- Set problem:
From the listing below, pull out all lines with "array" in them.

________________

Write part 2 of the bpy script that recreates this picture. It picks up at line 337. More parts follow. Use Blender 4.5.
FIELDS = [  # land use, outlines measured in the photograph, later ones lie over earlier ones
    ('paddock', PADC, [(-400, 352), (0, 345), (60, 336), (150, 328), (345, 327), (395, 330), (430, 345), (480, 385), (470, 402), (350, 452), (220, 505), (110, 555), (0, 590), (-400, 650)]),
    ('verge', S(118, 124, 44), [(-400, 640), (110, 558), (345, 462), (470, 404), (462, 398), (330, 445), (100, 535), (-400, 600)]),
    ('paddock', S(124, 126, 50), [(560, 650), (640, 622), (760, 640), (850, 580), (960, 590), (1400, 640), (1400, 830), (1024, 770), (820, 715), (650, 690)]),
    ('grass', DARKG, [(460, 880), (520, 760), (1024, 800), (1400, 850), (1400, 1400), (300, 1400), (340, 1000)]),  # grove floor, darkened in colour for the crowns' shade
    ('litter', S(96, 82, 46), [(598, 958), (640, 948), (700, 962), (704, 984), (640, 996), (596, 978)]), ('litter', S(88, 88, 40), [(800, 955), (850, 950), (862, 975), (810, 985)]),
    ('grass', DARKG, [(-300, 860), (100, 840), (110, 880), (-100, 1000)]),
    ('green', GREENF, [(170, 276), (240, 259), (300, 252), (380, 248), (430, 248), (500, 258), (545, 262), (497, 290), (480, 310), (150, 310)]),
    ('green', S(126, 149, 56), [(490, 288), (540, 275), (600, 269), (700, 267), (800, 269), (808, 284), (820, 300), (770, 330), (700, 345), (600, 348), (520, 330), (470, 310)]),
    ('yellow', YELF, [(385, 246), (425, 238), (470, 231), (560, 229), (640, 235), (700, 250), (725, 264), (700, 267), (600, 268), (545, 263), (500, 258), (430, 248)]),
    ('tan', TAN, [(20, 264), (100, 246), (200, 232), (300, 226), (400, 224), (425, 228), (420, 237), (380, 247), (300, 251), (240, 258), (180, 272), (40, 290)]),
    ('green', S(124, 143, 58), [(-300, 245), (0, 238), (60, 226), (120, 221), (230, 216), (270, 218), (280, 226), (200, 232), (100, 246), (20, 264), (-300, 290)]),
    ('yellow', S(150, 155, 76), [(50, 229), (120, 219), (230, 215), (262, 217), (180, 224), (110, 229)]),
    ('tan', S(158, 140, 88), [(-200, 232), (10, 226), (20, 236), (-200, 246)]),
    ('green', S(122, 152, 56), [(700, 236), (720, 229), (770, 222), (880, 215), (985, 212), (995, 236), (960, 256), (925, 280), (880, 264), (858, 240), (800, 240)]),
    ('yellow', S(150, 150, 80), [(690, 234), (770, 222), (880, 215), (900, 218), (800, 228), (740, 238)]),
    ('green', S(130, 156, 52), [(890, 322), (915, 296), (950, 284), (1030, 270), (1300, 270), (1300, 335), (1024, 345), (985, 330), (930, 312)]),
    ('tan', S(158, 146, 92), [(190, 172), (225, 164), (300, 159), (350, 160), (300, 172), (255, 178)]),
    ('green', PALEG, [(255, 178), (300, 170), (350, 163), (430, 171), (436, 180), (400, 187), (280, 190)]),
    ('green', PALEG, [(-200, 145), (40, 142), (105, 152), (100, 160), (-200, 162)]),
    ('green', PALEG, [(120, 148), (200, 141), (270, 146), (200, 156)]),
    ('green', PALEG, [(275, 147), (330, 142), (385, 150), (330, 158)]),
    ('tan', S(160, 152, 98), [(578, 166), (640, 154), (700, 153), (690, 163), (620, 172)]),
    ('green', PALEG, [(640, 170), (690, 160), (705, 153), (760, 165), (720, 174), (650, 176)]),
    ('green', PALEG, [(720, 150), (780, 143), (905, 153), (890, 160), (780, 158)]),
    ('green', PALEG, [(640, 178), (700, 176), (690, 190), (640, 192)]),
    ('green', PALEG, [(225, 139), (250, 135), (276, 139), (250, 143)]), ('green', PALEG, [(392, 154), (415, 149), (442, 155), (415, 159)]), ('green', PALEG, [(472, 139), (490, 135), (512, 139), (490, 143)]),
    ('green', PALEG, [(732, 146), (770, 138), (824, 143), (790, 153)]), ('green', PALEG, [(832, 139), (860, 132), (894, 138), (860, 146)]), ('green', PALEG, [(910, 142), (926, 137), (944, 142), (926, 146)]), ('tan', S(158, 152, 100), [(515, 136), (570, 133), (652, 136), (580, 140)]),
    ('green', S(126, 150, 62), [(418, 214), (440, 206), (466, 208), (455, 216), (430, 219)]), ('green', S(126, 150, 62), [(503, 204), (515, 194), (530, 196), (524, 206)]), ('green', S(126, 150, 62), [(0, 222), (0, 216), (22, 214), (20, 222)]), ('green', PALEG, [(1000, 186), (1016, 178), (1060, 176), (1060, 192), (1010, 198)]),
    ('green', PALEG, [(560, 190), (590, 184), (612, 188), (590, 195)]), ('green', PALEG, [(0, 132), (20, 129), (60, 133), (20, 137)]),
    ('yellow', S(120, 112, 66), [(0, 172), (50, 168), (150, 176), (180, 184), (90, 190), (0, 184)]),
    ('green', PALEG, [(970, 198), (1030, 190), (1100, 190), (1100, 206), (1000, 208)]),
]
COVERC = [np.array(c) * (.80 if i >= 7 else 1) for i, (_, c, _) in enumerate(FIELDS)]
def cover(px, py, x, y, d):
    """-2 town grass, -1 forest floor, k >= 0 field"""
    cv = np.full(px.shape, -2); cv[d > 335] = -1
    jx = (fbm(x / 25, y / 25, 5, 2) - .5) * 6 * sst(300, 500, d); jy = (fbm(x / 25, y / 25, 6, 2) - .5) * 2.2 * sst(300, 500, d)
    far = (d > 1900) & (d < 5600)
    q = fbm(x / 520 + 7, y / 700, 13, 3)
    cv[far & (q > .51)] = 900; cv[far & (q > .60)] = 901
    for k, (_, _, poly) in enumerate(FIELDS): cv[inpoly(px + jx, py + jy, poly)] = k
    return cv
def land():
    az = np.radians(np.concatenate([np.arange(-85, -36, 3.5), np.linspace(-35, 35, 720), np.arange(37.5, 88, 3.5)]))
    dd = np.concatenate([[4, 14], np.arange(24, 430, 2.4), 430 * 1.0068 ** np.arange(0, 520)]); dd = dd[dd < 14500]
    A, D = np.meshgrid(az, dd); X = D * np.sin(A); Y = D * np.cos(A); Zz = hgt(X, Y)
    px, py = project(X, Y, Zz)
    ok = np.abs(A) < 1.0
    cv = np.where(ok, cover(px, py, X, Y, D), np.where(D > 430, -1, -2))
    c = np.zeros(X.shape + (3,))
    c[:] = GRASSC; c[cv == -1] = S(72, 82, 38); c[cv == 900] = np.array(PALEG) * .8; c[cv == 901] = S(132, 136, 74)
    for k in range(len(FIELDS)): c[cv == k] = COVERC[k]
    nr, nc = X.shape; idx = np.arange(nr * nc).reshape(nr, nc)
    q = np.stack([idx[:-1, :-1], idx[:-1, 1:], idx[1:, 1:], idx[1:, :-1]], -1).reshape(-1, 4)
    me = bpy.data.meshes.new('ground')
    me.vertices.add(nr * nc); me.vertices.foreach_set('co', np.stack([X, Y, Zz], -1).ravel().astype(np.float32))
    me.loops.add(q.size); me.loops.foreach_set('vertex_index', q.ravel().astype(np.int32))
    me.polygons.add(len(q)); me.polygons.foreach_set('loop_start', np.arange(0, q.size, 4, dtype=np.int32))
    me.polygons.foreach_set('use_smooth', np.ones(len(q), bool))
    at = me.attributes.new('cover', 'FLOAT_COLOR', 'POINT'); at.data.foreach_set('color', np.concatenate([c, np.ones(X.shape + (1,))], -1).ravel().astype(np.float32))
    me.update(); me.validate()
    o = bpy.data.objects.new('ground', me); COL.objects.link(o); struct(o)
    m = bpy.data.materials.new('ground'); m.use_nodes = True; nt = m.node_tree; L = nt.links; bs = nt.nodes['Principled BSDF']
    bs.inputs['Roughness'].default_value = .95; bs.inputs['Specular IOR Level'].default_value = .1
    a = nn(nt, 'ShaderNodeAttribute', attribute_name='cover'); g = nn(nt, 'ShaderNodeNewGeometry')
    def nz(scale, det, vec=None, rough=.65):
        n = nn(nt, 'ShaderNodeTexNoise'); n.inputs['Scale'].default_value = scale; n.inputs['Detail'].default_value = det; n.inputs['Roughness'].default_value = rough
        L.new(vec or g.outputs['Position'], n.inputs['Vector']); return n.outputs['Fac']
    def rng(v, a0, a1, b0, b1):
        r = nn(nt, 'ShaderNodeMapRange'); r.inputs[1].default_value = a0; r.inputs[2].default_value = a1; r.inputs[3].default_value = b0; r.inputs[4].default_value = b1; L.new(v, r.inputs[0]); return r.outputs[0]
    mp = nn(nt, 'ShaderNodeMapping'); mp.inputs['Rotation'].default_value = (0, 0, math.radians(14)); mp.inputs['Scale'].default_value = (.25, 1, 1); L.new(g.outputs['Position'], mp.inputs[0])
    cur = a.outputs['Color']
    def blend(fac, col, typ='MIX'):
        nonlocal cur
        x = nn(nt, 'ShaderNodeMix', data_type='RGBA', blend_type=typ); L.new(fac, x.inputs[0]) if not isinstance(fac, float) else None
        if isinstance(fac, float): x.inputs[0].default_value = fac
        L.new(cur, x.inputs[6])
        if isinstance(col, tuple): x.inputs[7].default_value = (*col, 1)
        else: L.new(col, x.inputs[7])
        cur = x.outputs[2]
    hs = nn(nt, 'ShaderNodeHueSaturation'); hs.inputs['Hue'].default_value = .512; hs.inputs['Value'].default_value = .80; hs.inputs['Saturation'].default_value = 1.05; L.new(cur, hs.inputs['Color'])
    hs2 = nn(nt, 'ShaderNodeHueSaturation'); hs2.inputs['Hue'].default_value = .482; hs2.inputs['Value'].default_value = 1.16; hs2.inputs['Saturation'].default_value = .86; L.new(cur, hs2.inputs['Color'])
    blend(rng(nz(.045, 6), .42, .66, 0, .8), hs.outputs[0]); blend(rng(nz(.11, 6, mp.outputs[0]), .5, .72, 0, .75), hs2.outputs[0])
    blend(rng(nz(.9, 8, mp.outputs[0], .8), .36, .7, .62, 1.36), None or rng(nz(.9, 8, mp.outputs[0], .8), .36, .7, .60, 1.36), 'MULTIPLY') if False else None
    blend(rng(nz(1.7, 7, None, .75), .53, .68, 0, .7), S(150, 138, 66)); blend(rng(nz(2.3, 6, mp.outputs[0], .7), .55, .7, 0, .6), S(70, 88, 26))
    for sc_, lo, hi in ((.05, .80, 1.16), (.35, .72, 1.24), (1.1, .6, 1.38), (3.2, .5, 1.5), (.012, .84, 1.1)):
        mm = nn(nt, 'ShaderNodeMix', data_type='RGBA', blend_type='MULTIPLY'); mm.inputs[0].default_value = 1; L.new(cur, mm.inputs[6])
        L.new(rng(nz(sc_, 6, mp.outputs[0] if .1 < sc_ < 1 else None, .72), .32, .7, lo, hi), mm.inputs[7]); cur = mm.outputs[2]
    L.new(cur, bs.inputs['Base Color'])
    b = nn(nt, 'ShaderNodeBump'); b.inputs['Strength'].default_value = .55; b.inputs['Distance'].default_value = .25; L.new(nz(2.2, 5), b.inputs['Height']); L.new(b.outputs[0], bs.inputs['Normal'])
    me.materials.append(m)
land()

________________

- Answer:
COVERC = [np.array(c) * (.80 if i >= 7 else 1) for i, (_, c, _) in enumerate(FIELDS)]
    c[:] = GRASSC; c[cv == -1] = S(72, 82, 38); c[cv == 900] = np.array(PALEG) * .8; c[cv == 901] = S(132, 136, 74)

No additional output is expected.